Task to complete:
Filter the data for lines with the word "that", then copy every line so identified.

- - -

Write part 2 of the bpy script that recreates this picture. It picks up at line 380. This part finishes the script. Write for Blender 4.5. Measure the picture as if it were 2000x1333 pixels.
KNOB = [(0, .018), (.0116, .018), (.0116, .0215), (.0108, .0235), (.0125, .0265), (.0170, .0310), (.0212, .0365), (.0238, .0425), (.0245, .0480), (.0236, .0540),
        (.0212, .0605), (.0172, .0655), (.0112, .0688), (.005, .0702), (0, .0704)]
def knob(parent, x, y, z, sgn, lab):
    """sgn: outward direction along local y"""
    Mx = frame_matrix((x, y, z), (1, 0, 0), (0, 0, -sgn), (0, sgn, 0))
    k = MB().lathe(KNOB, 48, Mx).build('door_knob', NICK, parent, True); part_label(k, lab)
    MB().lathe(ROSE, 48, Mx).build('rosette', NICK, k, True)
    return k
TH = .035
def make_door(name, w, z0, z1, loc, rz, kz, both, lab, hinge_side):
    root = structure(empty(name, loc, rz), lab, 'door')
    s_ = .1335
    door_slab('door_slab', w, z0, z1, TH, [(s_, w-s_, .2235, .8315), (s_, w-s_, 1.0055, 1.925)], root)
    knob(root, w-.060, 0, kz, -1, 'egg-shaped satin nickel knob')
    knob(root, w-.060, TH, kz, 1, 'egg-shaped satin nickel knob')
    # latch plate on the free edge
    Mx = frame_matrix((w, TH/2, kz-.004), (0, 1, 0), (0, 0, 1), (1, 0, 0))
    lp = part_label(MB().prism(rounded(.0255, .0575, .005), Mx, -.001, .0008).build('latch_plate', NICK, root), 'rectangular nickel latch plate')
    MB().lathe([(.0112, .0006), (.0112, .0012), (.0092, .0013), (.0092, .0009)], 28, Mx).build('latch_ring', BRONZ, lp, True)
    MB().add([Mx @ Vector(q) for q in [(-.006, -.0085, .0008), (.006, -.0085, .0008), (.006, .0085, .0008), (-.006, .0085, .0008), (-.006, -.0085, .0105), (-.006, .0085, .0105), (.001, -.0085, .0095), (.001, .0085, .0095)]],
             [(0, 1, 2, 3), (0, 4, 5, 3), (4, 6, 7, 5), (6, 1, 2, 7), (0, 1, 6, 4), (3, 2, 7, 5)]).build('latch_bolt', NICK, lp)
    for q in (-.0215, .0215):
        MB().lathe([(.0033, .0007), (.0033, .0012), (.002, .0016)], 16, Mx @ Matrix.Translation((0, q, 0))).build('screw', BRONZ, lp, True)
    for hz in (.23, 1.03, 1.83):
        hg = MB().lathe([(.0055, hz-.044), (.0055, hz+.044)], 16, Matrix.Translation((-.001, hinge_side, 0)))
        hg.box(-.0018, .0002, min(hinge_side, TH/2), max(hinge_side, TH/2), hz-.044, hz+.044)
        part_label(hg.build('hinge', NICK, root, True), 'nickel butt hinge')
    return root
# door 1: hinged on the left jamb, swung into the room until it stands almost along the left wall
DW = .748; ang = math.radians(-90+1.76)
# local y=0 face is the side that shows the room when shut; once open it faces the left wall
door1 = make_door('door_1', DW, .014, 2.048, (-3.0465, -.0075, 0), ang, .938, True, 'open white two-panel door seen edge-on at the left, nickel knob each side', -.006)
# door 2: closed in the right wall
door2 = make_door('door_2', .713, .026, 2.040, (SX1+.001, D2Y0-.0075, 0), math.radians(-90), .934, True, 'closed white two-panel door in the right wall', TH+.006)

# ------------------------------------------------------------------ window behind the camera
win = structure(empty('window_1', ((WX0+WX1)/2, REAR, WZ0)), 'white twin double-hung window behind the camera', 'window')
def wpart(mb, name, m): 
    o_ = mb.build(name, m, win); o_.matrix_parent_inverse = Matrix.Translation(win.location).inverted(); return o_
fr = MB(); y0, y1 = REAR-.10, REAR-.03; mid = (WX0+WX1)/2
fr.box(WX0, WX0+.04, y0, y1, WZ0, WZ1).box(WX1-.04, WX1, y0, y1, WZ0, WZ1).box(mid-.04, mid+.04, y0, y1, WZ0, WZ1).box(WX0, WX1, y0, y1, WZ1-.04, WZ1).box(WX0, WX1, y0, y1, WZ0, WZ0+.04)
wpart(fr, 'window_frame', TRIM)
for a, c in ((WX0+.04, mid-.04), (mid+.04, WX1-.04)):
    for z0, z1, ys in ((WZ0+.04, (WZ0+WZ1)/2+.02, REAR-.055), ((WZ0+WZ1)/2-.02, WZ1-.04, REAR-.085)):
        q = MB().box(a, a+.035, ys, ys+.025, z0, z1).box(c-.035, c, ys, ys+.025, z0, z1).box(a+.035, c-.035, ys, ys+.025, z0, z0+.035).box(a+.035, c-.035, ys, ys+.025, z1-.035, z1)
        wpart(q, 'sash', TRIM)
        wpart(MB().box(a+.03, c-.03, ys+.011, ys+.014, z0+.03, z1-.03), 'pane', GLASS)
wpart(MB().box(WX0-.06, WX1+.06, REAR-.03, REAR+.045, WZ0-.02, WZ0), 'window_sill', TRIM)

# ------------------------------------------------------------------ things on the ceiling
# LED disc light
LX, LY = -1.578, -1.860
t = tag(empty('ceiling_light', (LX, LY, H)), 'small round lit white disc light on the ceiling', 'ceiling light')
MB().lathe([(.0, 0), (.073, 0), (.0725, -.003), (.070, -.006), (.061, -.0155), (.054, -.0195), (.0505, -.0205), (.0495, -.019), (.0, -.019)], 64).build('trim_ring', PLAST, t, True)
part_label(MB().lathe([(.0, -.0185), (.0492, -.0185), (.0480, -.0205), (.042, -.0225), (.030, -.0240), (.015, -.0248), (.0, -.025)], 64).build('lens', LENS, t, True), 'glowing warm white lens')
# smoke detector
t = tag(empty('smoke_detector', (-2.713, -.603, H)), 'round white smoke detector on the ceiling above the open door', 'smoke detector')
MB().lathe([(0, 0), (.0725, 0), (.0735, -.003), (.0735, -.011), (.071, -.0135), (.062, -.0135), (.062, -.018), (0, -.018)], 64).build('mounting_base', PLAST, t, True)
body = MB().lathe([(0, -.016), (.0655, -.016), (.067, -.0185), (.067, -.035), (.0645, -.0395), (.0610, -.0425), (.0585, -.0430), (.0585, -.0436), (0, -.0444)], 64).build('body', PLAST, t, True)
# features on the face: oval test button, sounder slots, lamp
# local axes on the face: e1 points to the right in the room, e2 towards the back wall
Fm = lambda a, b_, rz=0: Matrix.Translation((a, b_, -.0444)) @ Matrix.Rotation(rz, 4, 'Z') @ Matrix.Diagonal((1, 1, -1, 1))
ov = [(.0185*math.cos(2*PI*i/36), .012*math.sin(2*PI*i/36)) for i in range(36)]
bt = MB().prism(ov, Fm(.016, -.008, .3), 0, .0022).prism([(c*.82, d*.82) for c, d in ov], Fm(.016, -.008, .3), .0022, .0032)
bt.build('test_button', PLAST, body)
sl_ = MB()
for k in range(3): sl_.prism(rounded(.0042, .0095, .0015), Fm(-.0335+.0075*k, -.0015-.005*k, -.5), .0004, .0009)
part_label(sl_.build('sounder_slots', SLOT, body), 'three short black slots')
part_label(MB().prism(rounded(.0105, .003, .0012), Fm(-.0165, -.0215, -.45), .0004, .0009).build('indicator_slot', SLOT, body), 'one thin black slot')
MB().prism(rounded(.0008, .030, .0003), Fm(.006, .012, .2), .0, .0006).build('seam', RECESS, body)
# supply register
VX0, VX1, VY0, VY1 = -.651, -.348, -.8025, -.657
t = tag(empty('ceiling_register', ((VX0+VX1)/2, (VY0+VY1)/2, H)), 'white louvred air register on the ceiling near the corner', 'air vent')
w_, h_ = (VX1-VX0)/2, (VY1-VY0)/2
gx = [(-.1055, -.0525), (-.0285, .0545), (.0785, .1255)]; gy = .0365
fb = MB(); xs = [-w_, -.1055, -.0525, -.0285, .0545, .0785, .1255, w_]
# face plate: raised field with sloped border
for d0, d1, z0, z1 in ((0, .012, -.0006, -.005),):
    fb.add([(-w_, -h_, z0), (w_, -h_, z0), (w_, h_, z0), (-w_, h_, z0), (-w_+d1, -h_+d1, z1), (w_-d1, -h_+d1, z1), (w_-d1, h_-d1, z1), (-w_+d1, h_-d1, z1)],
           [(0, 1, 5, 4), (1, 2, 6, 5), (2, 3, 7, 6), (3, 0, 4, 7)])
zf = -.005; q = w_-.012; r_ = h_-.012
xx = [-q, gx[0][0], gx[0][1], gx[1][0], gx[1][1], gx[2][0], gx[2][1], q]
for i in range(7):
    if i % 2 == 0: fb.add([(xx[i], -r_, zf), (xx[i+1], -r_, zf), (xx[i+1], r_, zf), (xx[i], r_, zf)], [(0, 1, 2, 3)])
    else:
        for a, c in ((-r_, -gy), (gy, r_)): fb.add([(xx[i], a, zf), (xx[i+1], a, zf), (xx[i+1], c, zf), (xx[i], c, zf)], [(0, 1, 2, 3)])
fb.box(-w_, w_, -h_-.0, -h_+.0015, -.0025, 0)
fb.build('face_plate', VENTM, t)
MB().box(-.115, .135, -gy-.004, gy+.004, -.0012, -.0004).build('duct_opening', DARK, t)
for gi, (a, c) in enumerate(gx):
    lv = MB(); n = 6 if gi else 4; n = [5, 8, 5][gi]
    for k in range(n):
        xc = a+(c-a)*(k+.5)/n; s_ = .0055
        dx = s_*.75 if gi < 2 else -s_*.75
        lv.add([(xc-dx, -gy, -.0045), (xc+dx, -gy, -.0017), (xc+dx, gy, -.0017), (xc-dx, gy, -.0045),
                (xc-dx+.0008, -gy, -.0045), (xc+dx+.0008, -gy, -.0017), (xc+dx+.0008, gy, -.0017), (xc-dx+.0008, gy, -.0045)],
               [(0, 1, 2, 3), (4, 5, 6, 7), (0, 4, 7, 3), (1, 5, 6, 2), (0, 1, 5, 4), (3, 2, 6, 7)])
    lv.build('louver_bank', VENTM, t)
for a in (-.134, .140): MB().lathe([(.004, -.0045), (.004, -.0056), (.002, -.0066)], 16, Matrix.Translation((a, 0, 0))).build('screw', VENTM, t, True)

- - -

Completed exercise:
Write part 2 of the bpy script that recreates this picture. It picks up at line 380. This part finishes the script. Write for Blender 4.5. Measure the picture as if it were 2000x1333 pixels.
# local y=0 face is the side that shows the room when shut; once open it faces the left wall